Standing Between the Plants and the Wearer of the Work
At Shimizu's home, where the interview took place, there is a room with a loom. An old-fashioned loom is set up with warp threads stretched across it, and the weft threads are repeatedly passed through the warp threads, which are separated into upper and lower sections, using a tool called a shuttle. Shimizu says she progresses at a pace of about 3 shaku (1 shaku is approximately 37.8 cm) per day, but a bolt of fabric for a kimono typically requires around 32 shaku (about 12 meters). Her patience and concentration are immeasurable.
'Dyeing threads with plants, weaving them, and making them into a single kimono is a challenging process, but I always want to approach every step with care. It's not just about me wanting to do this or wanting to create something, so I use this. I feel that my role is to stand in between, gently embracing both the plants from which I receive the colors of life, and the people who will wear the finished product.'
Her sincere acceptance of nature's blessings and her guidance in utilizing them fully resonate deeply with THREE's philosophy.

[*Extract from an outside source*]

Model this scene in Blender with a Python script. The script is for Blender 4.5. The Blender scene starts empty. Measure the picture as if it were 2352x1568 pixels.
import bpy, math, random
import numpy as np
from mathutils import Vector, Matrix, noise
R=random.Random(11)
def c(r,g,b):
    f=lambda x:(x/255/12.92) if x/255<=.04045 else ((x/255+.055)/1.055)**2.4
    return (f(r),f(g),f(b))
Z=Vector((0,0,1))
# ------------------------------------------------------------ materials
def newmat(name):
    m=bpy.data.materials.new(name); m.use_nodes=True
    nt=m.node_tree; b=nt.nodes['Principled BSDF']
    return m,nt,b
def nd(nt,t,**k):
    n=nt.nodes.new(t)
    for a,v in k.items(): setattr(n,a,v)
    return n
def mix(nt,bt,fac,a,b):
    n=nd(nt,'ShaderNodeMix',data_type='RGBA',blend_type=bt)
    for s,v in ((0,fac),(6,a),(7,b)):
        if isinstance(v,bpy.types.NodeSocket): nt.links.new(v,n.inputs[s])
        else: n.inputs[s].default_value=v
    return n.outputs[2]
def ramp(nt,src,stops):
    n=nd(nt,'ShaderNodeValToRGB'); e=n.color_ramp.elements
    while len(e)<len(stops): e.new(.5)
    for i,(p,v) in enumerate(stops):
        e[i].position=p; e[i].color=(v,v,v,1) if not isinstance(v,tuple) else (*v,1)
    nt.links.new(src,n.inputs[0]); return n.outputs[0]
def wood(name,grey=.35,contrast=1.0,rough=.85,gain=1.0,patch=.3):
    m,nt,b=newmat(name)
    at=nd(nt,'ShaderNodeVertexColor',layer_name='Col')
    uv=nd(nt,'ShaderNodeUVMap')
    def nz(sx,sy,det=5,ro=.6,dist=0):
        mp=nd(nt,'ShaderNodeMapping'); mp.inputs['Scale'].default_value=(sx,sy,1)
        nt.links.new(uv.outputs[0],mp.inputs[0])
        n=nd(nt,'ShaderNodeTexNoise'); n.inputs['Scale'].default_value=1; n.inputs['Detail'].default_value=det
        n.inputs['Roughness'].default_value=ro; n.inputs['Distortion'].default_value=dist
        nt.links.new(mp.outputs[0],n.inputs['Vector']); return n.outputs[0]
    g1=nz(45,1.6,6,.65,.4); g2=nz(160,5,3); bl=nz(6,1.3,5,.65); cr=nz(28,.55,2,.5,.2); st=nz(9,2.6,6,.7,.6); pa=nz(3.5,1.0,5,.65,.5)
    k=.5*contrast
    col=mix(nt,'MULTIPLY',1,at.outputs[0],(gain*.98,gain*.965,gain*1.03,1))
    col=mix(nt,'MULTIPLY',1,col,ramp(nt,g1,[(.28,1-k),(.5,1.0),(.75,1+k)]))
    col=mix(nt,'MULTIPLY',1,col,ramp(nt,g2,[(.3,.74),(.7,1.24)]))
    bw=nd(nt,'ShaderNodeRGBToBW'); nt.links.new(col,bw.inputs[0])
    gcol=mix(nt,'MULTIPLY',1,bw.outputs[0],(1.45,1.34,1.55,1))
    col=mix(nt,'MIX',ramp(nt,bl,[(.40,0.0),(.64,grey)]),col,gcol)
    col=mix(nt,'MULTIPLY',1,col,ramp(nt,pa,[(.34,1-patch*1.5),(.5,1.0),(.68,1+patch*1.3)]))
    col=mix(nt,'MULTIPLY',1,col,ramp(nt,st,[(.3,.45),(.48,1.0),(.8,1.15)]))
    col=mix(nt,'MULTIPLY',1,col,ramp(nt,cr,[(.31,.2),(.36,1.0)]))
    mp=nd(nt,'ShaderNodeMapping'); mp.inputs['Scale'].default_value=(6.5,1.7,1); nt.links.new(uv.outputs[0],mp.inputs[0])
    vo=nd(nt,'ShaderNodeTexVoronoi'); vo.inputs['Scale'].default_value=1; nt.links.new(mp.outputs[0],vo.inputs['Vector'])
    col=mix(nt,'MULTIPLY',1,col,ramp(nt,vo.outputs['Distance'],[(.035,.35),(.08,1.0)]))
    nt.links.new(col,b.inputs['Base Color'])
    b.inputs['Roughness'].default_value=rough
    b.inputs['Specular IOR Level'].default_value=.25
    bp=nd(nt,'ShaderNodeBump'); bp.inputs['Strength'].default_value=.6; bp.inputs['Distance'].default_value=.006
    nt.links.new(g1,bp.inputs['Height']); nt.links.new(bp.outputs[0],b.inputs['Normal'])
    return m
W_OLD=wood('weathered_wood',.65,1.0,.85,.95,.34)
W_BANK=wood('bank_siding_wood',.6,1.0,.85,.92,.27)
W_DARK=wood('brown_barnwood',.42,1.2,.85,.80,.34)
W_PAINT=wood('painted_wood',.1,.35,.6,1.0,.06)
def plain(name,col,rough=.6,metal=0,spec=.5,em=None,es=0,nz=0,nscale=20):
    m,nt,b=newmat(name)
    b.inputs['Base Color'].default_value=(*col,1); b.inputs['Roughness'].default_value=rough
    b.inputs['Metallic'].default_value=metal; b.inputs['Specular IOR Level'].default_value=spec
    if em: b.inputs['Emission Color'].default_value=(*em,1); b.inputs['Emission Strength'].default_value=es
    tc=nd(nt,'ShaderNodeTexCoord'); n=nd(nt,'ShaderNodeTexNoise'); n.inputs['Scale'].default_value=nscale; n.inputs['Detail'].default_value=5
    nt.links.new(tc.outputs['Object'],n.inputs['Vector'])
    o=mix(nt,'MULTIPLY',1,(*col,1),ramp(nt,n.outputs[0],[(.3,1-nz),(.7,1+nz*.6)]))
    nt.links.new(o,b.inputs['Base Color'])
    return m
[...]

'That's why I was truly delighted when someone who wore my kimono said, 'It's easy to wear,' or 'It doesn't just feel like a kimono, it feels like *I* am wearing it.' That's when I knew this was what I wanted to do. Perhaps it's the role of an 'artist' to express themselves through their work, but I believe there can be an artistic identity that doesn't focus on self-expression. My role is to be there between the plants and the wearer. I believe that's where my careful approach comes from.'
—Thank you very much.
Mayuko Shimizu
Born in Tokyo in 1972. After graduating from university in 1996, she apprenticed under Fukumi Shimura, a Living National Treasure for Tsujigahana silk weaving. She studied dyeing and weaving at the Shimura's Kyoto studio. In 2000, she became independent and moved her base to Kamakura. She focuses on creating kimonos using plant-based dyes and also conducts dyeing workshops.